3D scene scripts:
↓↓↓
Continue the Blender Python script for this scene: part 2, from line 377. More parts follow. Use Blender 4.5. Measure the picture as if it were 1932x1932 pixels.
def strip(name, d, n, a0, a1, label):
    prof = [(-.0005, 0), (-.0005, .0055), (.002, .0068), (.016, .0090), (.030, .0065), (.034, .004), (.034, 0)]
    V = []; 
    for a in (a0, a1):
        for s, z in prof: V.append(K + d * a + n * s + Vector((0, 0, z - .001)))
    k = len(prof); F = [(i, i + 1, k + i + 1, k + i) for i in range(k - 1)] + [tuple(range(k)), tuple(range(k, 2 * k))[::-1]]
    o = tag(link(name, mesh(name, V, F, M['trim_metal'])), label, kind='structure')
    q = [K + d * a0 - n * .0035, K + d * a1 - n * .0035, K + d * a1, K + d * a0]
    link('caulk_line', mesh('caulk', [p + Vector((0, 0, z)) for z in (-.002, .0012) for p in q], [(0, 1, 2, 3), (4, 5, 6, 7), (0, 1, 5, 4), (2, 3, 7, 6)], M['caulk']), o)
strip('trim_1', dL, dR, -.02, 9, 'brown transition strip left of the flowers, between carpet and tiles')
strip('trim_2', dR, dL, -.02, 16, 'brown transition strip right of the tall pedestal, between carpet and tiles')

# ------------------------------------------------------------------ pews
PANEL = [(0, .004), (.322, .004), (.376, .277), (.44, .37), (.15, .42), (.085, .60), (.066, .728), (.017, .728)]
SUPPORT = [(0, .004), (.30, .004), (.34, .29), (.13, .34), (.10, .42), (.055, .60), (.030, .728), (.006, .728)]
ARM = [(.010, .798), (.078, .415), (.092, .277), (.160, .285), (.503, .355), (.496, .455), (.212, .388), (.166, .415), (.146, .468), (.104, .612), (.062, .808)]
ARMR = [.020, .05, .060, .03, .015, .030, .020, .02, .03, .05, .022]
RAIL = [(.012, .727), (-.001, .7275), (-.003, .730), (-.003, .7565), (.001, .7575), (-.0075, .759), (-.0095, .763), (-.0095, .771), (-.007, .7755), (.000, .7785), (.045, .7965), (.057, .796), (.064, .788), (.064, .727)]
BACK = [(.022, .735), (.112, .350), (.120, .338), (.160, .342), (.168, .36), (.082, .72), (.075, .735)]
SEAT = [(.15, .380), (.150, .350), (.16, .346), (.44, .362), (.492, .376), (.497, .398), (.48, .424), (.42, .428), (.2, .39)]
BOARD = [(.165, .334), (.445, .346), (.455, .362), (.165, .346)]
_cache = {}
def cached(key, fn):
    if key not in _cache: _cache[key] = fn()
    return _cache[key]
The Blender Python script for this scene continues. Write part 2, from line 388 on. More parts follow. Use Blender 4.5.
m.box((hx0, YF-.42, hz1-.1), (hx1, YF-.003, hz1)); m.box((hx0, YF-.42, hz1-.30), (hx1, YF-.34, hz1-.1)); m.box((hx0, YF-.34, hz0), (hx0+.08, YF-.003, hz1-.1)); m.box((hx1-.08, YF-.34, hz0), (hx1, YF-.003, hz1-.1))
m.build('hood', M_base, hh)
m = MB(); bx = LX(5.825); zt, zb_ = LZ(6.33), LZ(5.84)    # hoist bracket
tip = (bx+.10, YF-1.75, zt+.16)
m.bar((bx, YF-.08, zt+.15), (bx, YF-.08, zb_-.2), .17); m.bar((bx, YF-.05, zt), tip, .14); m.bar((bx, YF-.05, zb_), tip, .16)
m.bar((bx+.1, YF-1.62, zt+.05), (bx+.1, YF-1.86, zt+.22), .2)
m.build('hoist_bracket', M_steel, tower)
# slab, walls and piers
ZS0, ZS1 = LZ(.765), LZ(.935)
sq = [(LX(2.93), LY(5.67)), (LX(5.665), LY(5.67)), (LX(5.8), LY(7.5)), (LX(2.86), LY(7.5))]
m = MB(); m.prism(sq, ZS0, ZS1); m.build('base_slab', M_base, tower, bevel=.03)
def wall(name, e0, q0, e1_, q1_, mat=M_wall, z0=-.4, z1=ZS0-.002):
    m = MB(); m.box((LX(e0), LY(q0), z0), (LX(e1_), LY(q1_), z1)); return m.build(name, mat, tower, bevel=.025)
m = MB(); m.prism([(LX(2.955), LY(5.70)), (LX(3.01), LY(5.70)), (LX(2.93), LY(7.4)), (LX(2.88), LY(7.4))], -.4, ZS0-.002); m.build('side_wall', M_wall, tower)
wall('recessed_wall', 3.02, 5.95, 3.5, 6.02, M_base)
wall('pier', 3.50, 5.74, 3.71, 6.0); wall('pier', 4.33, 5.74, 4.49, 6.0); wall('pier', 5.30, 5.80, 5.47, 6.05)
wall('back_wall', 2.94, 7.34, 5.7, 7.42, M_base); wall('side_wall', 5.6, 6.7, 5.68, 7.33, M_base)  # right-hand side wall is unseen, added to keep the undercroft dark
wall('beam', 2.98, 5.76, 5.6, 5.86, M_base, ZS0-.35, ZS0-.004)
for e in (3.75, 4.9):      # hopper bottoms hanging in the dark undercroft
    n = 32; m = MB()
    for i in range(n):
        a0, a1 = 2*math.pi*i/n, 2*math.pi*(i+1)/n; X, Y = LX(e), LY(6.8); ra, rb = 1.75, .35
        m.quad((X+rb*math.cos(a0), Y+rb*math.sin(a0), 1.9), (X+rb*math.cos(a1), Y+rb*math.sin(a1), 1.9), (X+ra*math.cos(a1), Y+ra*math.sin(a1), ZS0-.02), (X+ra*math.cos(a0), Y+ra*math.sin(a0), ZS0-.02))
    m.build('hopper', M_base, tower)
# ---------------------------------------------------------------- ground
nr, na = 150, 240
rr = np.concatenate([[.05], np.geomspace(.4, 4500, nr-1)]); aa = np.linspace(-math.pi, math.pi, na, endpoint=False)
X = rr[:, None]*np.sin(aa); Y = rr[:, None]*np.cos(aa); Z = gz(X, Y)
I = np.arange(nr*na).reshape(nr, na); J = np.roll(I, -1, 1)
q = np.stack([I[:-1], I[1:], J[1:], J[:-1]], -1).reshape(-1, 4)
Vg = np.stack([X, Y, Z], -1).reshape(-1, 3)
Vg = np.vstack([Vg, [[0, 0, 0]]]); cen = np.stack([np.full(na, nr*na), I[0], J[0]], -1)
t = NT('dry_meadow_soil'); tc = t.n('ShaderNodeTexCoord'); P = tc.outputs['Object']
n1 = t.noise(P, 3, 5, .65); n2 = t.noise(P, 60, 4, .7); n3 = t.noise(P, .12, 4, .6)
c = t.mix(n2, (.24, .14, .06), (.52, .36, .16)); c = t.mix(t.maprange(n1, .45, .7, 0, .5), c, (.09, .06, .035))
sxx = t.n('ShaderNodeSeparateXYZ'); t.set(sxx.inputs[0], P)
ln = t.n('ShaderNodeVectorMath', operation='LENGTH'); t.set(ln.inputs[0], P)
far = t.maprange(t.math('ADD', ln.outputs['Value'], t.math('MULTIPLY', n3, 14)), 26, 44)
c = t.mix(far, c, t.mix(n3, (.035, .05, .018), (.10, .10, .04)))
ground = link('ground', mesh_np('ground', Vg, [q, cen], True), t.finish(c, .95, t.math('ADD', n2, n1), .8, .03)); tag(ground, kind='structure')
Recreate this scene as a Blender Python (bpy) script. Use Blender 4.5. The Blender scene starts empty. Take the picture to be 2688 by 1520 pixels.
↑↑↑
▶ YOUR GOAL:
Return each line among the entries that holds the word "parts".

▶ ANSWER FOR THIS EXERCISE:
Continue the Blender Python script for this scene: part 2, from line 377. More parts follow. Use Blender 4.5. Measure the picture as if it were 1932x1932 pixels.
The Blender Python script for this scene continues. Write part 2, from line 388 on. More parts follow. Use Blender 4.5.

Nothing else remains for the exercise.